On one of our visits to the Tetons we did get up a little courage to take a scenic raft trip on the Snake River. Although this was not technically white water it was still enjoyable to be on the water floating though the brilliant yellow cotton woods with our guide telling us enjoyable stories about the river and stupid tourists. For example, it is not a good idea to tap a buffalo on the forehead for a better photo op unless you are into full body casts. But his best story was about Walt Disney, who, having rafted this same section of river many years ago, got the idea of making a movie about river otters which was called “One Day at Teton Marsh”. I remember seeing this one as a kid on Walt Disney’s Wonderful World of Color which was my favorite show even though all we had at the time was a 13 inch black and white TV. River otters are so adorable and Disney got the most amazing close ups of their antics. His wildlife photographers were the best. However, Disney cheated a bit on this one. Seems like when they got around to making the movie, the wild otters were nowhere to be found.
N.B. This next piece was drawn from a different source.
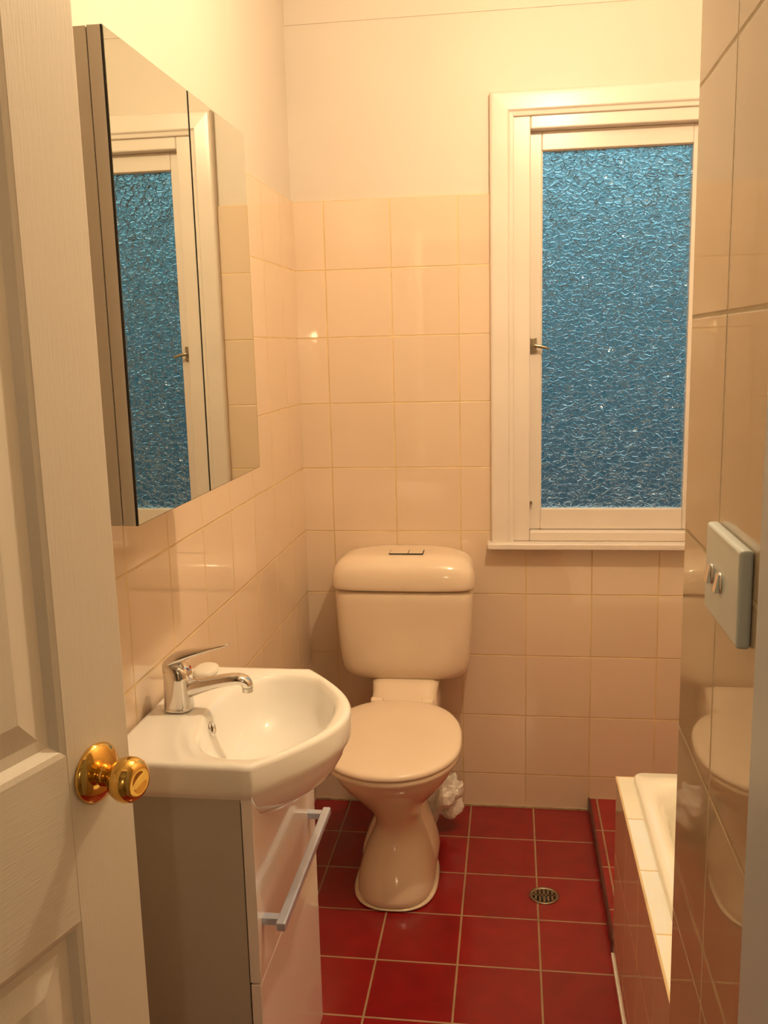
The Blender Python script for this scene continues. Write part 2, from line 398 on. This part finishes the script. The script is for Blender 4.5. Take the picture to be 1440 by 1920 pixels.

So Disney got the use of trained otters from the San Diego Zoo. These urban actor otters were type-cast to imitate their wild counterparts. At the end of each day’s shoot, the trainer blew a whistle and they would all come running back to be put up in local four star cages for the night. Everything went well till the last day of the shoot for when the trainer blew the whistle, the otters did not come back. My guess is that they tasted a bit of the local wild life and all eventually settled down with local babes to have lots of kinky sex and little otters. All in all, Judy and I had a fun day and even though we did not see any wildlife of note, we very much enjoyed the raft trip.
That evening we sat by our campfire and watched the sun set over the Tetons. I smoked a few cigars and as it grew dark we polished off a bottle of cheap red wine then pretended we were otters. Sometimes life emulates nature or something equally profound and obscure. Whatever the meaning, the next day we were going to Yellowstone to fulfill my lifelong dream.